Experimental study of the tensile behaviour of GFRP reinforcing bars at elevated temperatures

Understanding and quantifying the behaviour of glass fibre reinforced polymer (GFRP) bars when exposed to elevated temperatures is of great importance to predict the fire resistance of GFRP-reinforced concrete structural members. However, the experimental results available about the tensile properties of GFRP bars at elevated temperatures still do not cover a sufficiently wide range of temperatures likely to be attained during a fire incident. In fact, very few data has been reported for temperatures above the decomposition temperature of the polymeric resin, and the reduction of the tensile strength and elastic modulus of GFRP bars above 500 degrees C still remains largely unknown. This paper presents an experimental and analytical study about the tensile behaviour of GFRP bars exposed to elevated temperatures up to 715 degrees C. Tensile tests were performed at different elevated temperatures, under steady-state conditions, on four different types of GFRP bars provided by different manufacturers.
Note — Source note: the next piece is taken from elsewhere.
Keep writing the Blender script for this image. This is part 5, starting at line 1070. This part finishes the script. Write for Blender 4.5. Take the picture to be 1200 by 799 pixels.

The degradation of their tensile strength and elastic modulus with increasing temperatures was assessed and compared with data available in the literature. Such data was then used to propose analytical models describing the reduction of the tensile properties of GFRP bars with temperature. The results obtained show that the tensile strength is considerably more degraded with temperature than the elastic modulus, especially during the glass transition and after the decomposition of the resin. At 715 degrees C, after full decomposition of the resin, the tensile strength was reduced to 4% of the value at ambient temperature, while the remaining elastic modulus was still 66%.